In kindergarten, children can leam to extend and create patterns. Furthermore, children learn to recognize the relationship between patterns with nonidentical objects or between different representations of the same pattern (e.g., between visual and motoric, or movement, patterns). This is a crucial step in using patterns to make generalizations and to reveal common underlying structures. Through kindergarten and the primary grades, children must learn to identify the core unit (e.g., AB) that either repeats (ABABAB) or "grows" (ABAABAAAB), and then use it to generate both these types of patterns.

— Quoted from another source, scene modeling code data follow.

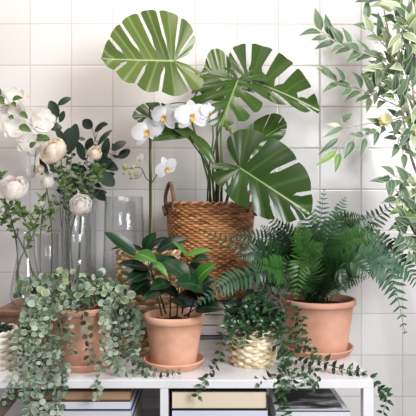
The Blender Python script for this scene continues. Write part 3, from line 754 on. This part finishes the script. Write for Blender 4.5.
for (x, y, d, r, face, roll) in [(148, 132, 1.70, 17, V((-.3, -1, .25)), .2), (165, 117, 1.67, 15, V((-.35, -1, .1)), -.25), (192, 116, 1.64, 17, V((.15, -1, .05)), .1), (209, 113, 1.65, 11, V((.7, -.8, .0)), -.1), (166, 168, 1.69, 12, V((.5, -.7, -.35)), .5), (140, 160, 1.70, 8, V((-.8, -.6, .0)), .3)]:
    orchid(to, P(x, y, d), W(r, d), face, roll)
for (x, y, d, r) in [(228, 127, 1.67, 3.2), (232, 131, 1.67, 2.6), (236, 136, 1.67, 2.2), (125, 167, 1.70, 2.6), (133, 167, 1.71, 1.9), (130, 173, 1.70, 1.8), (136, 174, 1.71, 2.4), (124, 173, 1.7, 1.5), (131, 178, 1.71, 1.5)]:
    mb = MB(); sphere(mb, P(x, y, d), W(r, d), sz=1.25); mb.build('bud', M['bud'], to)
for b_, tp_, w in [((150, 256, 1.74), (110, 250, 1.70), 13), ((152, 256, 1.76), (192, 256, 1.74), 14), ((148, 252, 1.8), (170, 238, 1.84), 10)]:
    mb = MB(); leaf(mb, P(*b_), P(*tp_), W(w, 1.7), nrm=V((0, -.4, 1)), curl=.14, fold=.3, n=9, rnd=.3); mb.build('leaf', M['zz'], to)

# ---------------------------------------------------------------- wooden box with the glass vases
BT = T+.124
tx = thing('wooden_box', (P(52, 0, 1.86).x, 1.86, T), 'low brown wooden box under the glass vases behind the silver leaved plant', 'box')
bx0, bx1, by0, by1 = P(6, 0, 1.86).x, P(107, 0, 1.86).x, 1.725, 1.985
mb = MB(); box(mb, bx0, bx1, by0, by1, BT-.012, BT); mb.build('lid', M['wood'], tx, False, .0015)
mb = MB()
for x in (bx0+.004, bx1-.016): box(mb, x, x+.012, by0+.004, by1-.004, T, BT-.0125)
for y in (by0+.004, by1-.016): box(mb, bx0+.017, bx1-.017, y, y+.012, T, BT-.0125)
mb.build('sides', M['wood'], tx, False)
def vase(x, d, outer, label, z0=BT, th=.0025):
    """outer: (radius, height) from the foot up; walls with real thickness"""
    c = V((P(x, 0, d).x, d, z0+.0005)); mb = MB()
    o_ = [(.001, 0)]+outer; inn = [(max(.001, r-th), z if i else .008) for i, (r, z) in enumerate(outer)]
    inn[0] = (outer[0][0]-th*1.5, .008)
    prof = [(.001, 0), (outer[0][0]-.002, 0)]+[(r, z+(.002 if i == 0 else 0)) for i, (r, z) in enumerate(outer)]+[(outer[-1][0]-th*.5, outer[-1][1]+.001)]+[(r, z) for r, z in inn[::-1]]+[(.001, .008)]
    lathe(mb, c, prof, 48, closed=True)
    return tag(mb.build('glass_vase', M['glass']), label, 'vase', 'clear glass vases')
z = lambda y, d: P(0, y, d).z-BT
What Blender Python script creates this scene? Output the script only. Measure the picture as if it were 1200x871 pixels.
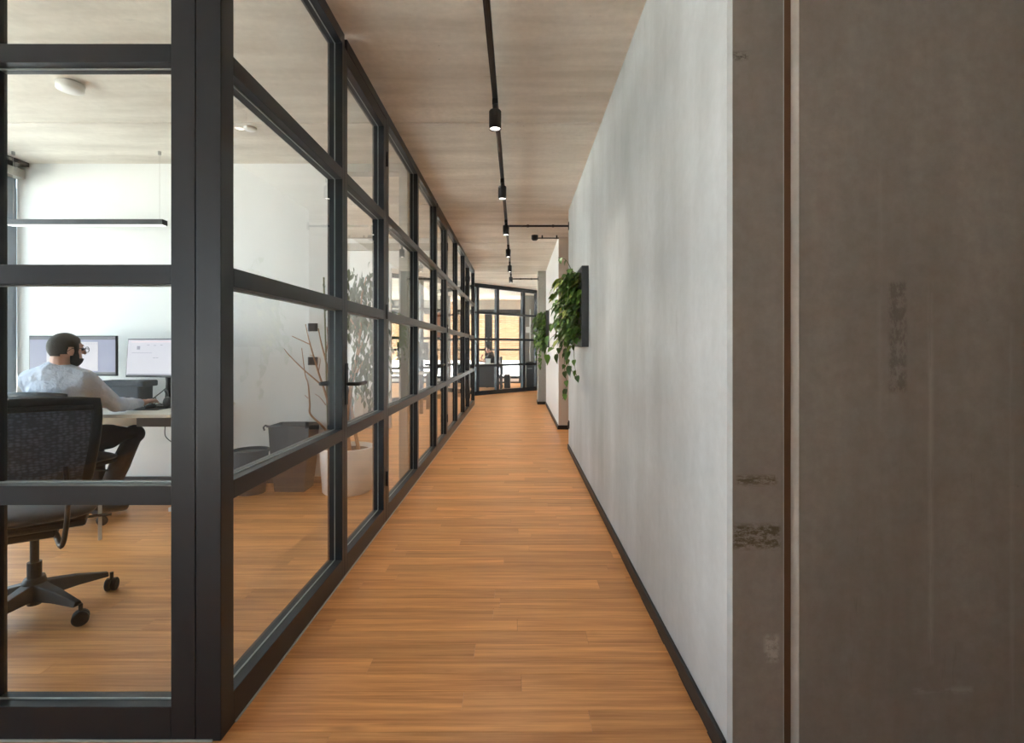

What is the nature of a high-quality prekindergarten mathematics curriculum? The trend to push the present kindergarten mathematics to preschool is not the answer. Too often, that curriculum is not even appropriate for kindergarten. Too many U. S. curricula teach skills, but do not build on children's sense-making ability. Teaching and learning are most effective if they build on children's existing concepts. Present textbooks predominate mathematics curriculum materials in U. S. classrooms and to a great extent determine teaching practices, even in the context of reform efforts . Publishers attempt to meet the criteria of a multitude of national, state, and local curriculum frameworks, and thus the educational vision of any one is, at best, diluted. Moreover, teachers' reliance on textbooks minimizes any effect of such visions.

The standards-based accountability movement that has dominated elementary and secondary education reform for the last decade has now reached preschool and kindergarten. The most obvious manifestation of this trend is the requirement for child-outcome-based accountability in the 1998 reauthorization of Head Start. Other evidence is readily available as increasing numbers of states develop guidelines for prekindergarten learning. Professional organizations are also extending their learning standards down to preschool, while technical reports such as the National Research Council's Preventing Reading Difficulties in Young Children include statements of literacy accomplishments for children, even below the age of 3. In its revised standards, the National Council of Teachers of Mathematics for the first time includes prekindergarten mathematics standards.
Historically, early childhood educators have been resistant to specifying learning goals for very young children for several reasons. Their frequently voiced concerns mirror the basic disadvantages of having specific mastery goals for young children's learning. A major concern has arisen from the fact that children develop and learn at individually different rates so that no one set of age-related goals can be applied to all children. A specific learning timeline may create inaccurate judgments and categorizations of individual children. Early childhood educators are wary that outcomes will not be sensitive to individual, cultural, and linguistic variation in young children. These concerns are not without basis in reality given that readiness testing for preschool and/or kindergarten entrance and exit are common, and negative consequences are more frequent for certain groups of children.
A concerted effort needs to be made to come to consensus among early childhood educators and mathematics educators about what the standards should be for preschool and kindergarten. Then an implementation plan is needed to move the standards into practice by reeducating teacher educators and making sure classroom teachers have the materials and knowledge they need to implement well-designed curricula.